You have inquired as to whether a defendant convicted of a misdemeanor offense may be sentenced pursuant to the First Offender Act, O.C.G.A. § 42-8-60 et seq. In your request, you have expressed concern that first offender treatment may only be available to a defendant that has committed felony offenses.

Official Code of Georgia Annotated § 42-8-60 provides:

(a) Upon a verdict or plea of guilty or a plea of nolo contendere, but before an adjudication of guilt, in the case of a defendant who has not been previously convicted of a felony, the court may, without entering a judgment of guilt and with the consent of the defendant: (1) Defer further proceeding and place the defendant on probation as provided by law; or (2) Sentence the defendant to a term of confinement as provided by law. (b) Upon violation by the defendant of the terms of probation, upon a conviction for another crime during the period of probation, or upon the court determining that the defendant is or was not eligible for sentencing under this article, the court may enter an adjudication of guilt and proceed as otherwise provided by law. No person may avail himself of this article on more than one occasion.

(c) The court shall not sentence a defendant under the provisions of this article and, if sentenced under the provisions of this article, shall not discharge the defendant upon completion of the sentence unless the court has reviewed the defendant's criminal record as such is on file with the Georgia Crime Information Center.

There is no language in the above statute limiting its application to felony offenses. Furthermore, I am aware of no other provision in Georgia law that operates to limit the Act to felonies. In the absence of any limiting language, the statute should be construed as applicable to both felony and misdemeanor offenses.

This construction is implicitly supported by O.C.G.A. § 40-6-391(f) which prohibits first offender treatment for persons convicted of operating a motor vehicle while under the influence of alcohol/drugs.

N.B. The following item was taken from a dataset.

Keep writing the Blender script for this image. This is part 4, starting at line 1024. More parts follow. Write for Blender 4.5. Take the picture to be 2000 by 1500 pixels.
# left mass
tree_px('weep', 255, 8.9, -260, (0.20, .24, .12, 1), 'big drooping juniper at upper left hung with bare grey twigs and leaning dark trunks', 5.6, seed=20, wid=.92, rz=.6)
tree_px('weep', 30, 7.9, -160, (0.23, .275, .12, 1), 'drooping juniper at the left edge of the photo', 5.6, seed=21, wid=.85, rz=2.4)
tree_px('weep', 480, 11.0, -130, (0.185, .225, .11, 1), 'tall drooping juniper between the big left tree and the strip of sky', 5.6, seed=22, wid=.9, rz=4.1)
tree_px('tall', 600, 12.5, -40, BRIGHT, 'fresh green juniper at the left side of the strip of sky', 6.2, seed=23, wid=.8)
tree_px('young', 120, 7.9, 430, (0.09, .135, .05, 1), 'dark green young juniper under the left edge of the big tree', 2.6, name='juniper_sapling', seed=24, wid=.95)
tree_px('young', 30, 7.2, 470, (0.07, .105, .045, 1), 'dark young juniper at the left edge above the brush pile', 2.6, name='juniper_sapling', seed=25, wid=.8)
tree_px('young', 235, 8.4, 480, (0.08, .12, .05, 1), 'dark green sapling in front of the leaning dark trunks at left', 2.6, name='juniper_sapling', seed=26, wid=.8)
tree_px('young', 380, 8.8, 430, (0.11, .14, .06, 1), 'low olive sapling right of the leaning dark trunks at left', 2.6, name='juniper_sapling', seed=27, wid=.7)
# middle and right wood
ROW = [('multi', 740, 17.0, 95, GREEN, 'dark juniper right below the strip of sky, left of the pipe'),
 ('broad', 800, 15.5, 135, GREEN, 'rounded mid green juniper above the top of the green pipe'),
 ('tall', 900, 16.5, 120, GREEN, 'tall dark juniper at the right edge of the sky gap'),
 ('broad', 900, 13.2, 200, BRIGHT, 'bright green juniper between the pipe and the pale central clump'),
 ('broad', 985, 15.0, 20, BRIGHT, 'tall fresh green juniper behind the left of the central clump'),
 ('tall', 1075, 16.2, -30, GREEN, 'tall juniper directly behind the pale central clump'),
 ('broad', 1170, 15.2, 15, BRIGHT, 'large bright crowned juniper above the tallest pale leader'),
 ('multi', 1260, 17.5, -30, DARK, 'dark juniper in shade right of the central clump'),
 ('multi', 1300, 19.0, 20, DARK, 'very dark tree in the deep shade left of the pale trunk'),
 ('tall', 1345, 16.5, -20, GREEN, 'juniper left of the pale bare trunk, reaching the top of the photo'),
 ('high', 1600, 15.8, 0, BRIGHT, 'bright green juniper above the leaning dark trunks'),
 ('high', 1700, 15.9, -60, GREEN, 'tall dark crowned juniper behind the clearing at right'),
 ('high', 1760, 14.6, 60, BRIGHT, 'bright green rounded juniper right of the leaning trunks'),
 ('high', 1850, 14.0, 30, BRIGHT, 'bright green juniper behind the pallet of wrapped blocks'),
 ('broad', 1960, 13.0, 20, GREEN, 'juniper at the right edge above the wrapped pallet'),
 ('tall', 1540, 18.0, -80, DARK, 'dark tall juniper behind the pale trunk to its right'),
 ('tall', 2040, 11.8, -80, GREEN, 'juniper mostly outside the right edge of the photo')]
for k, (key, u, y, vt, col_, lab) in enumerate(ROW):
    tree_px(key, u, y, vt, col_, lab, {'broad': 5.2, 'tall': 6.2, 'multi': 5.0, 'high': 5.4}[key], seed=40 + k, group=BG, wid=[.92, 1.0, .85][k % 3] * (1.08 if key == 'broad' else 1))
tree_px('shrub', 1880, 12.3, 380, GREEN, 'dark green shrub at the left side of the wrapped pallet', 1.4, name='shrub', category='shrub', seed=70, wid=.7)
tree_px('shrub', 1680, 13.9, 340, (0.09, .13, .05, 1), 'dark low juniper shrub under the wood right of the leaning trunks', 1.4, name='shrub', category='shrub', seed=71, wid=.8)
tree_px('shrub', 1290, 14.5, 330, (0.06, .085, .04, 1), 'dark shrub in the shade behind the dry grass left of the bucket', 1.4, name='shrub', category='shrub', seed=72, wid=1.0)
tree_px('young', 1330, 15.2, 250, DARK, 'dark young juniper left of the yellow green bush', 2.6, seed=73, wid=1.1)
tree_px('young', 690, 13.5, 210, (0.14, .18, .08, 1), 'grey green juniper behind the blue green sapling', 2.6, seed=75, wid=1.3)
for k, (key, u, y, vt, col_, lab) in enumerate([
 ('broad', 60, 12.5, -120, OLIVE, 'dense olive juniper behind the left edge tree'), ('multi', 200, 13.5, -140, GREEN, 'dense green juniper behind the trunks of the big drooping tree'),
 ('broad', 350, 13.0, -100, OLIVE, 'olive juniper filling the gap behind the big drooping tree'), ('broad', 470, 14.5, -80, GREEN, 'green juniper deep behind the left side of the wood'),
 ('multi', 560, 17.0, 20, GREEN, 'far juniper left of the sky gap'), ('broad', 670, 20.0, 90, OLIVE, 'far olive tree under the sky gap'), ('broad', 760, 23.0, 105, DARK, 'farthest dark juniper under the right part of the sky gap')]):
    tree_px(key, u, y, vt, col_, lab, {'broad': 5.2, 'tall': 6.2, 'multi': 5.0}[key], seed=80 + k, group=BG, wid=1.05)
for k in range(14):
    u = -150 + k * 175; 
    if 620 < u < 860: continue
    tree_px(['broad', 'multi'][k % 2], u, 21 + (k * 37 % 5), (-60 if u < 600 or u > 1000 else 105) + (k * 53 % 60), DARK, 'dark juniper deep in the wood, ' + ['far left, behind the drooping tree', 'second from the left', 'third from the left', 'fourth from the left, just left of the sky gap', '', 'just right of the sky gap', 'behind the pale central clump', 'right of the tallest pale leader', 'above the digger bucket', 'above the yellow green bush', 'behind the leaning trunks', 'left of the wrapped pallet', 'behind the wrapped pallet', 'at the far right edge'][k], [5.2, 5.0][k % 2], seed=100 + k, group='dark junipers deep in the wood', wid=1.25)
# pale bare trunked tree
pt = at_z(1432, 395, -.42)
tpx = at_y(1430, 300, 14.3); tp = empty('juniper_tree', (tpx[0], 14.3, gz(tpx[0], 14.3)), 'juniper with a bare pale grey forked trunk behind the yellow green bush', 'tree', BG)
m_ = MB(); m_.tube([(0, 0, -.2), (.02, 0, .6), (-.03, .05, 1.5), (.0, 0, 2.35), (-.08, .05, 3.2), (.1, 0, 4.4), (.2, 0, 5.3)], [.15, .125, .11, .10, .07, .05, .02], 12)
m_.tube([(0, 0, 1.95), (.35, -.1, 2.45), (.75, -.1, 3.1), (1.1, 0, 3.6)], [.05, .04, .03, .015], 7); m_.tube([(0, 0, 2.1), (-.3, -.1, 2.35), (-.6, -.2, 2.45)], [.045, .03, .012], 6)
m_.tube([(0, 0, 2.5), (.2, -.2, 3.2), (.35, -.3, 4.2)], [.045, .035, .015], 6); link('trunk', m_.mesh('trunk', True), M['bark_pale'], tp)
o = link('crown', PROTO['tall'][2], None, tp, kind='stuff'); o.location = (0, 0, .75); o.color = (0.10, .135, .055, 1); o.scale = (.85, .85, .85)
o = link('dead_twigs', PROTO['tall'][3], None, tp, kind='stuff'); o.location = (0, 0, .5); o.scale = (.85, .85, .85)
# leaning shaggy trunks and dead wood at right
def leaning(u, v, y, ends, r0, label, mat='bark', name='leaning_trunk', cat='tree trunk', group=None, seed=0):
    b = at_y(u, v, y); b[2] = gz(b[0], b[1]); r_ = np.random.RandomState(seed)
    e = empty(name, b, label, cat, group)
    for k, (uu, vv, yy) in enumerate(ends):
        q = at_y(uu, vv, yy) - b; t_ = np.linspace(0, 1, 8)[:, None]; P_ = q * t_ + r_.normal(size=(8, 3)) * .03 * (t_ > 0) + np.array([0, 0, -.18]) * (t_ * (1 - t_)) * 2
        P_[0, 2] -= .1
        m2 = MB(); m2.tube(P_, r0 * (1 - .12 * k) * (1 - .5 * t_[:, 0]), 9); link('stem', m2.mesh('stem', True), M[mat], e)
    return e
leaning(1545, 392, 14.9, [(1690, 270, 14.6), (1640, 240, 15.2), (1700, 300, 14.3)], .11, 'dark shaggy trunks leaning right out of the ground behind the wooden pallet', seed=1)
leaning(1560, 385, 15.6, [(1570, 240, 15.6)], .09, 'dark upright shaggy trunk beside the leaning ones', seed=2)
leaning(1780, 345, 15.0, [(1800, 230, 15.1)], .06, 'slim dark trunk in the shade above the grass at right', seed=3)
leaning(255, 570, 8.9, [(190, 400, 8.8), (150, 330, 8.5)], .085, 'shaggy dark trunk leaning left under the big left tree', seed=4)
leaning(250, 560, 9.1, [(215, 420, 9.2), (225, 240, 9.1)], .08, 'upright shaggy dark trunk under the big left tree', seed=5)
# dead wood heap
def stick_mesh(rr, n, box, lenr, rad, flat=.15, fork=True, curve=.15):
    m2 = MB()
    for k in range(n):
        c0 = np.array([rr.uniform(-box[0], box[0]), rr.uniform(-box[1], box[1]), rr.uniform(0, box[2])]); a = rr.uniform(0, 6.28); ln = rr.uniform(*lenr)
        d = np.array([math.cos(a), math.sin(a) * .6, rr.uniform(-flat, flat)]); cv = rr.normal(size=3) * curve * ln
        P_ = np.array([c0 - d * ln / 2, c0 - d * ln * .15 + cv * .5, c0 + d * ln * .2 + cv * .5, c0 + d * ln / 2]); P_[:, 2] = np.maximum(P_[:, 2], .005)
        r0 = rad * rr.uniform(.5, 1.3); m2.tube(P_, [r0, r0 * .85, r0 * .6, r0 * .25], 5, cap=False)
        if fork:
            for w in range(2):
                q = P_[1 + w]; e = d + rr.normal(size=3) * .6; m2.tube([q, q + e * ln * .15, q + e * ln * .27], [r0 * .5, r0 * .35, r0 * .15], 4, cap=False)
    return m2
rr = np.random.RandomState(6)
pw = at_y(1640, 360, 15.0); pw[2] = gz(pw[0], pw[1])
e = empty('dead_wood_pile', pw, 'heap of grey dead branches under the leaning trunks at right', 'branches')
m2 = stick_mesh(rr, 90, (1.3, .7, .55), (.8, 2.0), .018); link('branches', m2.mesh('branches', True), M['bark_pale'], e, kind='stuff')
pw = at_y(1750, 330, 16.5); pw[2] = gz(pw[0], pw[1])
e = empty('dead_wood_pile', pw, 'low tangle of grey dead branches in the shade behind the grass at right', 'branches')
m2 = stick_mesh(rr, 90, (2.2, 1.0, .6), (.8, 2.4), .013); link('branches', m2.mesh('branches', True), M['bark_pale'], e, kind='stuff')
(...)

That Code Section states that “[t]he provisions of . . . Article 3 of Chapter 8 of Title 42, relating to probation of first offenders, shall not apply to any person convicted of violating any provision of this Code section.” Since all violations of O.C.G.A. § 40-6-391 are misdemeanors, see O.C.G.A. § 40-6-391(c)(1-3), if first offender treatment were available only for felony offenses, the enactment of O.C.G.A. § 40-6-391(f) would have been unnecessary and mere surplusage. Under the rules of statutory construction, all related statutes must be construed together, giving meaning to each part of the statute, and avoiding constructions that result in surplusage and meaningless language. City of Buchanan v. Pope, 222 Ga. App. 716, 717 (1) (1996). Thus, the logical conclusion to be drawn from the enactment of O.C.G.A. § 40-6-391(f) is that first offender treatment is available for non-DUI misdemeanor offenses, unless otherwise prohibited by statute.

In addition to the above statutory support for this construction, both the Georgia Supreme Court and the Court of Appeals have reviewed cases where the appellants therein have been afforded first offender treatment for misdemeanor offenses. See Bowers v. Shelton, 265 Ga. 247 (1995) (Open Records Act case where misdemeanant was sentenced under the First Offender Act for failing to pay state income tax); Hardman v. State, 185 Ga. App. 519 (1988) (trial court did not abuse discretion in denying first offender treatment for three simple battery convictions; no implication in opinion that first offender treatment was legally unavailable and thus outside trial court’s sentencing discretion) (overruled on other grounds); Littlejohn v. State, 191 Ga. App. 852, 854 (8) (1989) (First Offender Act does not prohibit imposition of a fine for a misdemeanor offense sentenced pursuant to the Act); Trogdon v. State, 176 Ga. App. 246 (1985) (first offender treatment for misdemeanor violation of O.C.G.A. § 16-9-51). While in these opinions the courts have not squarely addressed your inquiry, at the same time the courts have not expressed any reservation as to the legitimacy of those first offender dispositions.

The reservation expressed in your letter arises from the opinion in Arrington v. State, 234 Ga. App. 187 (1998), where the Court of Appeals stated, in passing, that the provisions of the First Offender Act “are applicable only to felonies.” In Arrington the defendant pled guilty to one felony and several misdemeanors and was sentenced to five years probation on the felony under the First Offender Act and five consecutive 12-month probated sentences on the misdemeanors, to run consecutively to the felony sentence. After the defendant had completed the felony sentence, the trial court denied his request for first offender discharge, concluding that “the ten years of probation were intended to be one sentence.” Id. at 188. After noting that “each count of a multi-count indictment must be sentenced separately,” the Court of Appeals held that the defendant should have been discharged because the felony sentence, the only one for which he had received first offender treatment, had been completed. In reaching this decision, the Court of Appeals made no finding that the trial court had given first offender treatment for any of the misdemeanors. Thus, the statement that the First Offender Act provisions “are applicable only to felonies” is unnecessary to the holding since the Court of Appeals found that first offender treatment was given only for the felony. Therefore, as dicta, this language does not alter my construction of the First Offender Act as being applicable to misdemeanor sentences absent some contrary statutory provision.